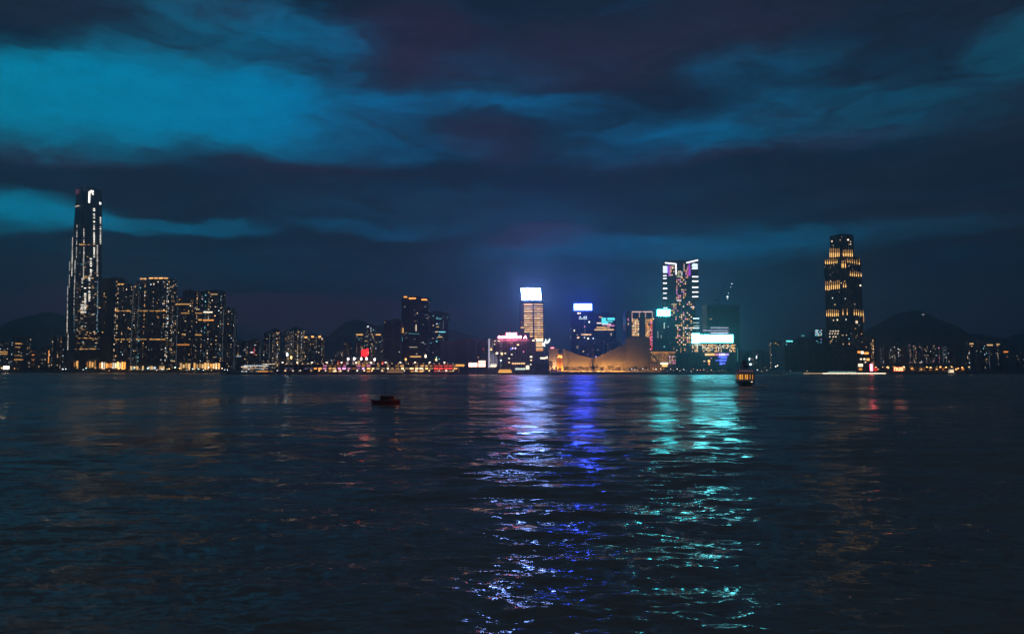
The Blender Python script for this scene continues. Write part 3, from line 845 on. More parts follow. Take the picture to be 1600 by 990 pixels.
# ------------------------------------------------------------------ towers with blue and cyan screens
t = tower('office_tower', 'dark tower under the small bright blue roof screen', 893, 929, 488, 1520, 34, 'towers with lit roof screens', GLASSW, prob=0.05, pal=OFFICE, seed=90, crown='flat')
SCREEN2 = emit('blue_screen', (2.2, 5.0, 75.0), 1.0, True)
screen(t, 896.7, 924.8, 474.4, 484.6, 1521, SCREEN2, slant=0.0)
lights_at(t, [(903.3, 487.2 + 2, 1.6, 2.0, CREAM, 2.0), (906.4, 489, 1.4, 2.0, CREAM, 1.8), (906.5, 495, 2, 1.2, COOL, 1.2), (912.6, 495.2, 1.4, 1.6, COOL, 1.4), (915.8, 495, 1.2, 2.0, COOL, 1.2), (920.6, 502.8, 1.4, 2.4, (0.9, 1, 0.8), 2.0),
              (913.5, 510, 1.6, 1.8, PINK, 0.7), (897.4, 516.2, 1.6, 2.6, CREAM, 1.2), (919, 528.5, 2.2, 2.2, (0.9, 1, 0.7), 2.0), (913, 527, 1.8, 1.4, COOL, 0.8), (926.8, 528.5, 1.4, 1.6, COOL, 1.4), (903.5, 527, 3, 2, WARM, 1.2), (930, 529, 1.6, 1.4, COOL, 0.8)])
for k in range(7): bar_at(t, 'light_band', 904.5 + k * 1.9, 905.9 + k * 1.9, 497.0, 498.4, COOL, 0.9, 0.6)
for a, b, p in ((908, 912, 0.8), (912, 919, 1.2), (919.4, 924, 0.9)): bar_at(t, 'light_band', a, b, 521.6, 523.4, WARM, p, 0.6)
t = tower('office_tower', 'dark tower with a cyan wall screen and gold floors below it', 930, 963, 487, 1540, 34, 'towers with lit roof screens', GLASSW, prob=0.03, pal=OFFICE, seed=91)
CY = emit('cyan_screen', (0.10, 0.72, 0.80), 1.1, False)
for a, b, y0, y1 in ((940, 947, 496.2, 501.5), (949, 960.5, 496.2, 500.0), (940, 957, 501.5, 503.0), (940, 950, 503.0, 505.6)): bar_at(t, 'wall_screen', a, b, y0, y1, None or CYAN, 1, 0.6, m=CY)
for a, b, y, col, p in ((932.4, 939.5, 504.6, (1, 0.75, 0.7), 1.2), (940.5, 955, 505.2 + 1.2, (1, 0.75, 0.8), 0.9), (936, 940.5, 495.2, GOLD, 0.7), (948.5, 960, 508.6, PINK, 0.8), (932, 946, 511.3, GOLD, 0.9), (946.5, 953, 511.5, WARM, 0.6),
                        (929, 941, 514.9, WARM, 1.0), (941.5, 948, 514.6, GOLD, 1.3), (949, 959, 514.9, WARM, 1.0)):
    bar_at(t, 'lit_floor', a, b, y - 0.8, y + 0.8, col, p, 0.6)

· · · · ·

Task to complete: Except for the pictures, copy the material above exactly.

Exercise output:
The Blender Python script for this scene continues. Write part 3, from line 845 on. More parts follow. Take the picture to be 1600 by 990 pixels.
# ------------------------------------------------------------------ towers with blue and cyan screens
t = tower('office_tower', 'dark tower under the small bright blue roof screen', 893, 929, 488, 1520, 34, 'towers with lit roof screens', GLASSW, prob=0.05, pal=OFFICE, seed=90, crown='flat')
SCREEN2 = emit('blue_screen', (2.2, 5.0, 75.0), 1.0, True)
screen(t, 896.7, 924.8, 474.4, 484.6, 1521, SCREEN2, slant=0.0)
lights_at(t, [(903.3, 487.2 + 2, 1.6, 2.0, CREAM, 2.0), (906.4, 489, 1.4, 2.0, CREAM, 1.8), (906.5, 495, 2, 1.2, COOL, 1.2), (912.6, 495.2, 1.4, 1.6, COOL, 1.4), (915.8, 495, 1.2, 2.0, COOL, 1.2), (920.6, 502.8, 1.4, 2.4, (0.9, 1, 0.8), 2.0),
              (913.5, 510, 1.6, 1.8, PINK, 0.7), (897.4, 516.2, 1.6, 2.6, CREAM, 1.2), (919, 528.5, 2.2, 2.2, (0.9, 1, 0.7), 2.0), (913, 527, 1.8, 1.4, COOL, 0.8), (926.8, 528.5, 1.4, 1.6, COOL, 1.4), (903.5, 527, 3, 2, WARM, 1.2), (930, 529, 1.6, 1.4, COOL, 0.8)])
for k in range(7): bar_at(t, 'light_band', 904.5 + k * 1.9, 905.9 + k * 1.9, 497.0, 498.4, COOL, 0.9, 0.6)
for a, b, p in ((908, 912, 0.8), (912, 919, 1.2), (919.4, 924, 0.9)): bar_at(t, 'light_band', a, b, 521.6, 523.4, WARM, p, 0.6)
t = tower('office_tower', 'dark tower with a cyan wall screen and gold floors below it', 930, 963, 487, 1540, 34, 'towers with lit roof screens', GLASSW, prob=0.03, pal=OFFICE, seed=91)
CY = emit('cyan_screen', (0.10, 0.72, 0.80), 1.1, False)
for a, b, y0, y1 in ((940, 947, 496.2, 501.5), (949, 960.5, 496.2, 500.0), (940, 957, 501.5, 503.0), (940, 950, 503.0, 505.6)): bar_at(t, 'wall_screen', a, b, y0, y1, None or CYAN, 1, 0.6, m=CY)
for a, b, y, col, p in ((932.4, 939.5, 504.6, (1, 0.75, 0.7), 1.2), (940.5, 955, 505.2 + 1.2, (1, 0.75, 0.8), 0.9), (936, 940.5, 495.2, GOLD, 0.7), (948.5, 960, 508.6, PINK, 0.8), (932, 946, 511.3, GOLD, 0.9), (946.5, 953, 511.5, WARM, 0.6),
                        (929, 941, 514.9, WARM, 1.0), (941.5, 948, 514.6, GOLD, 1.3), (949, 959, 514.9, WARM, 1.0)):
    bar_at(t, 'lit_floor', a, b, y - 0.8, y + 0.8, col, p, 0.6)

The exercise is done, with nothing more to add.